Objective: Repeat the listing in full, word for word.

** Begin **

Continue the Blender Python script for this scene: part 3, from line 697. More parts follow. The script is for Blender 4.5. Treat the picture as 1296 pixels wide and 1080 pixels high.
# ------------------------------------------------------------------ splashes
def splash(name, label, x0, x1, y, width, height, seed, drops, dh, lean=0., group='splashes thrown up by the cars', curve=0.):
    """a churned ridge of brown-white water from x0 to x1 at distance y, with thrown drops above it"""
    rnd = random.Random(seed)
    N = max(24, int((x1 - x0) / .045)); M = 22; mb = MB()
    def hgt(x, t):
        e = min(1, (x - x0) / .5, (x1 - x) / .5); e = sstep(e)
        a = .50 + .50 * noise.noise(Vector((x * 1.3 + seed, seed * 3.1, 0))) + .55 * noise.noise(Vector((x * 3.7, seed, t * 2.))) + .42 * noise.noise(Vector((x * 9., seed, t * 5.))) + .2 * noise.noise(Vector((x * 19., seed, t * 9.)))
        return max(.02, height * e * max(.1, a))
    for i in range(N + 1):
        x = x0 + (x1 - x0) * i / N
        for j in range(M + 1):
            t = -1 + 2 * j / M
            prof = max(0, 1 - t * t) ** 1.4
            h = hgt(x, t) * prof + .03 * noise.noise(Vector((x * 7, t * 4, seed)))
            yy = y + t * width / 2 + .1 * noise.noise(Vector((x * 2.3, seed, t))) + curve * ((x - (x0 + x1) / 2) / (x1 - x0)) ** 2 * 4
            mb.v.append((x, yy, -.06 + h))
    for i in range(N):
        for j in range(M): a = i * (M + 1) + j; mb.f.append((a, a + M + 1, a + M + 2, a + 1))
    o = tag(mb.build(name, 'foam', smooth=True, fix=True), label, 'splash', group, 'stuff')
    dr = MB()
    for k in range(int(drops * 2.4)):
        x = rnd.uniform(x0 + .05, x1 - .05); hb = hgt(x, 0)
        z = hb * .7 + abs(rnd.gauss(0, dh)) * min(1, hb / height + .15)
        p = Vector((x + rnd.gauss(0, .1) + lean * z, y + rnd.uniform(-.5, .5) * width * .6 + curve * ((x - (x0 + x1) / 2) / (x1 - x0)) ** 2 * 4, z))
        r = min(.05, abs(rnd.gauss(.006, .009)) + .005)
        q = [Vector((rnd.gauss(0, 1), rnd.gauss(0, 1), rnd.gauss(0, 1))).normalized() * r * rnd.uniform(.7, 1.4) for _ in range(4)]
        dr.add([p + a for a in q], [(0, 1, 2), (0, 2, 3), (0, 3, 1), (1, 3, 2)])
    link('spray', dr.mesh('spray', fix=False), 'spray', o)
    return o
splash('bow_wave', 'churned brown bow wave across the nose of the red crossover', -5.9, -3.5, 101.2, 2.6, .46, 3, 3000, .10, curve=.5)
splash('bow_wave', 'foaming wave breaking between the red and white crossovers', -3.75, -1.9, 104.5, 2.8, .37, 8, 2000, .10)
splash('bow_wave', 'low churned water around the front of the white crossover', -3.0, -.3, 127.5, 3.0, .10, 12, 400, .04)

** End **

Output:
Continue the Blender Python script for this scene: part 3, from line 697. More parts follow. The script is for Blender 4.5. Treat the picture as 1296 pixels wide and 1080 pixels high.
# ------------------------------------------------------------------ splashes
def splash(name, label, x0, x1, y, width, height, seed, drops, dh, lean=0., group='splashes thrown up by the cars', curve=0.):
    """a churned ridge of brown-white water from x0 to x1 at distance y, with thrown drops above it"""
    rnd = random.Random(seed)
    N = max(24, int((x1 - x0) / .045)); M = 22; mb = MB()
    def hgt(x, t):
        e = min(1, (x - x0) / .5, (x1 - x) / .5); e = sstep(e)
        a = .50 + .50 * noise.noise(Vector((x * 1.3 + seed, seed * 3.1, 0))) + .55 * noise.noise(Vector((x * 3.7, seed, t * 2.))) + .42 * noise.noise(Vector((x * 9., seed, t * 5.))) + .2 * noise.noise(Vector((x * 19., seed, t * 9.)))
        return max(.02, height * e * max(.1, a))
    for i in range(N + 1):
        x = x0 + (x1 - x0) * i / N
        for j in range(M + 1):
            t = -1 + 2 * j / M
            prof = max(0, 1 - t * t) ** 1.4
            h = hgt(x, t) * prof + .03 * noise.noise(Vector((x * 7, t * 4, seed)))
            yy = y + t * width / 2 + .1 * noise.noise(Vector((x * 2.3, seed, t))) + curve * ((x - (x0 + x1) / 2) / (x1 - x0)) ** 2 * 4
            mb.v.append((x, yy, -.06 + h))
    for i in range(N):
        for j in range(M): a = i * (M + 1) + j; mb.f.append((a, a + M + 1, a + M + 2, a + 1))
    o = tag(mb.build(name, 'foam', smooth=True, fix=True), label, 'splash', group, 'stuff')
    dr = MB()
    for k in range(int(drops * 2.4)):
        x = rnd.uniform(x0 + .05, x1 - .05); hb = hgt(x, 0)
        z = hb * .7 + abs(rnd.gauss(0, dh)) * min(1, hb / height + .15)
        p = Vector((x + rnd.gauss(0, .1) + lean * z, y + rnd.uniform(-.5, .5) * width * .6 + curve * ((x - (x0 + x1) / 2) / (x1 - x0)) ** 2 * 4, z))
        r = min(.05, abs(rnd.gauss(.006, .009)) + .005)
        q = [Vector((rnd.gauss(0, 1), rnd.gauss(0, 1), rnd.gauss(0, 1))).normalized() * r * rnd.uniform(.7, 1.4) for _ in range(4)]
        dr.add([p + a for a in q], [(0, 1, 2), (0, 2, 3), (0, 3, 1), (1, 3, 2)])
    link('spray', dr.mesh('spray', fix=False), 'spray', o)
    return o
splash('bow_wave', 'churned brown bow wave across the nose of the red crossover', -5.9, -3.5, 101.2, 2.6, .46, 3, 3000, .10, curve=.5)
splash('bow_wave', 'foaming wave breaking between the red and white crossovers', -3.75, -1.9, 104.5, 2.8, .37, 8, 2000, .10)
splash('bow_wave', 'low churned water around the front of the white crossover', -3.0, -.3, 127.5, 3.0, .10, 12, 400, .04)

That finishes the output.